Photographs of forgotten humanity on display
Photographs of forgotten humanity on display
By Amir Sidharta
JAKARTA (JP): In the early 1980s, I heard of an overpainted Rembrandt. An X-ray analysis revealed another layer of paint depicting an earlier version or composition of the rendering, or an entirely different image altogether. Naturally, questions about why the painting was painted over sprung up.
Like an overlaid painting, beneath the current base of the eighth century Borobudur in Central Java lies an earlier, original base. In 1885, J.W. Ijzerman, an archeologist from Yogyakarta, discovered the original base buried under the present visible foundation.
The original foundation contains a series of 160 bas-relief panels, depicting narratives based upon the Maha-karmavibhangga- sutra, which, according to Borobudur expert Ryusho Hikata in a Japanese publication, "portray varied cause-effect aspects of the six worlds: hell (naraka), the worlds of hungry spirits (preta), animals (tiryak), asuras, and men (manusya) and heaven (devata)".
While the original text does not depict the causes and their corresponding result, the bas-reliefs portray both the causative scenes and their results. Hikata further explains the system of narrative: "Those showing the causes, or karmans, on the right side, and those of the results, or phalas, on the left." The depictions are often gruesome: a man who has cooked any living creature must burn in one of the eight hot hells, he cites as an example.
Symbolically, this section of the monument represents kamadhatu, the lower sphere of desire. The levels above the base represents the two other spheres, supadhatu, the realm of name and form, and arupadhatu, which, according to Soekmono in Borobudur -- Prayer in Stone, is "the sphere where man is freed from all bonds with the phenomenal world."
The Karmavibhangga, Soekmono continues, "is a reminder of the misery caused by the unavoidable and inevitable operation of the Law of Karma."
Ryo Namikawa, another expert on Borobudur, mentions that the encasement of the original base with an addition of 11,600 cubic meters of andesite blocks was done due to "fear about the great weight of the upper levels, and possibly, actual damage resulting from sliding walls."
While this argument seems acceptable, and is supported by the fact that the reliefs remained partially unfinished, the real reason for the encasement is still a mystery. Some scholars speculate that the covering of the reliefs may have been a form of censorship.
While today the original base is only partially revealed, the reliefs have been properly documented. The first documentation effort was done by Indonesia photographer Kassian Cephas in 1890, before the original base was buried again.
Then during the first major restoration effort of the monument by Van Erp in 1907-1911, the reliefs were photographed once again by N.J. Krom and others.

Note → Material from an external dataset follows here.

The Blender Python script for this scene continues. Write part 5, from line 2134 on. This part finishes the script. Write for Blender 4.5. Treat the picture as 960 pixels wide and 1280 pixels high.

Today, some of the photographed panels are on display in an exhibition entitled Photographs of Forgotten Humanity held at the Graha Bhakti Budaya, Taman Ismail Marzuki, Jl. Cikini Raya 73, Central Jakarta. The organizers of the exhibit are aspiring to present an analogy between the depictions on the relief of the hidden base of Borobudur and contemporary life.
This one-day exhibition is being held in connection with a series of other events, all presented under an umbrella title, Three Lenses of Introspection, which will commence at 1:30 p.m. with a presentation of the dance drama Kesah by choreographer I. Rusdy R. and Harry Sabar, continued by a discussion entitled Erotic Values in Indonesian Art and Culture, featuring speakers Jaya Suprana, Bachtiar Aly, H. Sujiwo Tejo, Slamet Rahardjo, Yanti Aranditio and I. Rusdy R.